The Bitcoin Phenomenon

The day will come when, by virtue of a new quality of interconnection between us, a new “currency” will emerge.

Below is a seven-year graph showing the Bitcoin-USD exchange rate, with an unprecedented rise in 2017 (Buy Bitcoin Worldwide).

Impressive, isn’t it?

Obviously, I am not a market analyst or expert on cryptocurrencies. However, Bitcoin is certainly not just a financial phenomenon. It is founded upon the attempt to create a completely new type of universal value.

It would seem that there is nothing backing the “virtual currency” except cryptographic algorithms. However, that is no laughing matter. After all, cryptography is intended to provide reliability and trust, which is already valuable in itself. It is as if the creators of the new coin are declaring: human nature with its “baggage” has no access to our territory.

The modern financial system cannot boast of having this feature; there, money is produced by banks and is a factor of the political and economic influences of specific countries and organizations. In other words, the “old” money serves very specific interests.

On the other hand, right before our eyes, a new, extra-governmental, extra-historical currency is being born, setting claim to becoming a universal, absolute equivalent, and even to driving gold out of its immovable position.
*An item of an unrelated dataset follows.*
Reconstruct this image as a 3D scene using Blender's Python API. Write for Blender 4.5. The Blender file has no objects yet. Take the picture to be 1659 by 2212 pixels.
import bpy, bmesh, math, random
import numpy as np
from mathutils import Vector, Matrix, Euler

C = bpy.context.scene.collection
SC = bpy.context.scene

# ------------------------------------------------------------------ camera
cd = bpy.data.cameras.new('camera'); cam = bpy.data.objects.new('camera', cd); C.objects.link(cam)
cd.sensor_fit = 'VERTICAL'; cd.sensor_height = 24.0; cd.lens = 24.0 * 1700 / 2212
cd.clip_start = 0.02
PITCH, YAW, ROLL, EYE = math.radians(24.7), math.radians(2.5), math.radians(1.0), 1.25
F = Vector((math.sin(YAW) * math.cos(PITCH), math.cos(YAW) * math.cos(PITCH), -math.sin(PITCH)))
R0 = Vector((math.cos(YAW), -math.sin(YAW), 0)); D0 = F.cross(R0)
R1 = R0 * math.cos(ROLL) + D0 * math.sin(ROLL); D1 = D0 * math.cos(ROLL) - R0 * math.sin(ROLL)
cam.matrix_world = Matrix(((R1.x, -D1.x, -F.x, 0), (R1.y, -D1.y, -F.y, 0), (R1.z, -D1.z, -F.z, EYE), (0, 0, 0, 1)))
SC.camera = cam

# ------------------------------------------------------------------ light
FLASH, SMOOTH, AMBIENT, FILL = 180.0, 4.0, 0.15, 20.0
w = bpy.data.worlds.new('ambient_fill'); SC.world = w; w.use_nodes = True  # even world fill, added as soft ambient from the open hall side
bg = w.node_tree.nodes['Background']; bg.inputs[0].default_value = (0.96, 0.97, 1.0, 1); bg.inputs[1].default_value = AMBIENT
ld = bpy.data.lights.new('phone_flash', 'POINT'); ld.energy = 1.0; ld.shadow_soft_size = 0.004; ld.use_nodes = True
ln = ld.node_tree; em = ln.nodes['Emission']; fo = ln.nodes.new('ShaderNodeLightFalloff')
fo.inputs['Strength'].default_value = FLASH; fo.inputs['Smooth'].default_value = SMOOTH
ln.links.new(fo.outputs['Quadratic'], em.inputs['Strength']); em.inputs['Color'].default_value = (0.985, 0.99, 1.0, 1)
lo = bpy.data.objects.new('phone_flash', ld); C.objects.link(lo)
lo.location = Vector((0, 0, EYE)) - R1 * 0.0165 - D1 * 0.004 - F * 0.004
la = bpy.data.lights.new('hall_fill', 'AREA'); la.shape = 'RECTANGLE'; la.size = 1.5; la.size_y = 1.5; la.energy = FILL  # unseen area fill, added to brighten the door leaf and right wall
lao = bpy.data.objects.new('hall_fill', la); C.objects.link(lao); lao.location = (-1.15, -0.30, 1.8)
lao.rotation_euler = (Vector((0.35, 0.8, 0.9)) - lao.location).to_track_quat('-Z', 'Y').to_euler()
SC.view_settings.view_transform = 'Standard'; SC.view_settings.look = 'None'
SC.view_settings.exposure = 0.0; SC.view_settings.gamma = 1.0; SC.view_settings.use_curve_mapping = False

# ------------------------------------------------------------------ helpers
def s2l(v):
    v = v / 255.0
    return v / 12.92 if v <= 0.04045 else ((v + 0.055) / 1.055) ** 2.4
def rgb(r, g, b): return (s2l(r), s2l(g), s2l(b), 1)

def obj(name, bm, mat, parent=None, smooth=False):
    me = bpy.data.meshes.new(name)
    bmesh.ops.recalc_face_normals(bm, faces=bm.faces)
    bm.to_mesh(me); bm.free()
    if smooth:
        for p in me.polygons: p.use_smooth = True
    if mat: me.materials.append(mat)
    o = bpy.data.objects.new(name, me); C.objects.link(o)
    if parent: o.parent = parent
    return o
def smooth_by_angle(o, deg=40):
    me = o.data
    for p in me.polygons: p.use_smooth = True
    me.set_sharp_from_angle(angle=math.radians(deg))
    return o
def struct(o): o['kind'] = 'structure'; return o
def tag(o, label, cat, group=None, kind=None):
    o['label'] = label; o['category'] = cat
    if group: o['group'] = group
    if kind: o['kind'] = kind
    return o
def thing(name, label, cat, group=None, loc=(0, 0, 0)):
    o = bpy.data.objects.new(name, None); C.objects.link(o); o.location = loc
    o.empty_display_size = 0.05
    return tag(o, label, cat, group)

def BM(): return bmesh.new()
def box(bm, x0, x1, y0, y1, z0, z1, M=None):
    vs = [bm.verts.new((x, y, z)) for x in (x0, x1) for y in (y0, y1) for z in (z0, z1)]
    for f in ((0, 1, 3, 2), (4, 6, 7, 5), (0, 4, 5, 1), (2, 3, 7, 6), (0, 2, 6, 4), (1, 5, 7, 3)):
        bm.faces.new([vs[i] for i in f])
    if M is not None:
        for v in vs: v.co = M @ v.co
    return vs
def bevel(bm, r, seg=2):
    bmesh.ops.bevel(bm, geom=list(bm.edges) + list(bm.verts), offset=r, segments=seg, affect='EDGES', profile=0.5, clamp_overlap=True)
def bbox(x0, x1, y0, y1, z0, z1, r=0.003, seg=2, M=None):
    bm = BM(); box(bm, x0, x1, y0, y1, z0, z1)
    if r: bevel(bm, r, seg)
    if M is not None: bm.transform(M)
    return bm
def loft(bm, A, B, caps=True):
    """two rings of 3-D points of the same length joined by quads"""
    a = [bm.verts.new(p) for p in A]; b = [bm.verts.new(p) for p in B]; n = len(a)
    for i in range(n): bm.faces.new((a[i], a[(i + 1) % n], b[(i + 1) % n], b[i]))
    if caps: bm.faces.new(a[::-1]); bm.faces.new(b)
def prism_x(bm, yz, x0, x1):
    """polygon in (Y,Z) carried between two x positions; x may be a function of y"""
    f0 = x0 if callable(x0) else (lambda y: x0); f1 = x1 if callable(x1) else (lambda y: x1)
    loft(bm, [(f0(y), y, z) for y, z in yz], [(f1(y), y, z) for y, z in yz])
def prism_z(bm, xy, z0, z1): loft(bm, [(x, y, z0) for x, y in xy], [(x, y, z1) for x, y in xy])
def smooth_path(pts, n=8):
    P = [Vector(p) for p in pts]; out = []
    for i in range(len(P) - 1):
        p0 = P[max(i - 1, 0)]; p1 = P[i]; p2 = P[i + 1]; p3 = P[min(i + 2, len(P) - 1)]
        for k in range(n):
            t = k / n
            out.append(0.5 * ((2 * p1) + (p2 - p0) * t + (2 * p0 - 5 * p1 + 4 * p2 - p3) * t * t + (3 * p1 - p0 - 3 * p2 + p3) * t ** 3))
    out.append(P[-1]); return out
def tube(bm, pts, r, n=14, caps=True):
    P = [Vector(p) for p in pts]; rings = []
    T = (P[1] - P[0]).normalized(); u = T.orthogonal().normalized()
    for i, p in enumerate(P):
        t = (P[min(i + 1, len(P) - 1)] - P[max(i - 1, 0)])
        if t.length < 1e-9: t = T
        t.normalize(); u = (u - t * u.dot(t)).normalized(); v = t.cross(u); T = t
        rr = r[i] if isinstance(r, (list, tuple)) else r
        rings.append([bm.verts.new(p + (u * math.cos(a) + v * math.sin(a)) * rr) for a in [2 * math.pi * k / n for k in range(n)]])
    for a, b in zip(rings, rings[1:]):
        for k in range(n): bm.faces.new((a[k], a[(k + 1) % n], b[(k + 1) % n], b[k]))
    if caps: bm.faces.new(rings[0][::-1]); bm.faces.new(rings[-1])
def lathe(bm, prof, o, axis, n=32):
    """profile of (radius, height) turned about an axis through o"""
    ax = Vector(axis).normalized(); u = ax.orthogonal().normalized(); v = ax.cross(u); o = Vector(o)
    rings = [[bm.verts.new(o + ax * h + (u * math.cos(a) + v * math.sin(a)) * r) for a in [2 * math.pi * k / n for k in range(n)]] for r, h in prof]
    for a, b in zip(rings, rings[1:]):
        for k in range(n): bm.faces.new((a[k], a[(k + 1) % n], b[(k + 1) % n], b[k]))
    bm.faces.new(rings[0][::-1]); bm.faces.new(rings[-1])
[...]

It is being born because the need for it is ripe. After all, globalization, which many people criticize, really is a natural phenomenon. It reflects the current state of humanity, which has already gathered into one whole technologically, but has not yet accepted this fact psychologically.

That is why we don’t yet understand how to use the cryptocurrency, how to integrate it into the system, and how it will later influence us, the ones who created it. However, that does not change its essence: the global world is demanding a global monetary equivalent that does not depend on local, subjective “circumstances” and interests.

On the other hand, if we treat this novelty like in the olden times, with traditional means, it will lose its “charm”—its objective value as seen by the public. Yes, in the beginning of the road, Bitcoin became a convenient means for deals on the black market, which found a way in here, yet the completely legal “financial mafia” will put an end to it and will find a way to secure a grip on the new coin.

Will the illegal players be able to preserve the freedom of the cryptocurrency? One way or another, its future depends on that. There are chances for that to happen since governments and banks are also connected to the “financial mafia.”

However, if we rise above the current fuss surrounding Bitcoin, we will see how egoism on a global scale is gradually building the respective global systems for itself, and in a way that does not attach artificial ideals and ideologies to them.

There is no “good” or “evil” here, but only business in the pure form. And what difference does it make if the reciprocal trust of the parties is provided by virtual computer computations? On the contrary, that makes it even better; there will be fewer errors in the calculations.

It turns out that we are talking about global trends and, for the most part, it makes no sense to resist them.

Moreover, in the future we will develop additional universal parameters, but ones of a social nature. The day will come when, by virtue of a new quality of interconnection between us, a new “currency” will emerge—social rating, expressed by a clear equivalent that anyone can understand.

People will be able to accumulate it as well, but not sell or buy it. It is more likely to have a comparative nature while having completely real value.

After all, society, especially one that is global, cannot be based on just bare egoism alone. Of course, it is rational in its own way, but when left to its own devices, it leads to a dead-end. The social aspect in man and society must take the upper hand over self-focus so the whole will not fall apart into pieces.

These are the paradigms of a new time, whose essence is not a single currency, but new relationships between people in a united, modern world.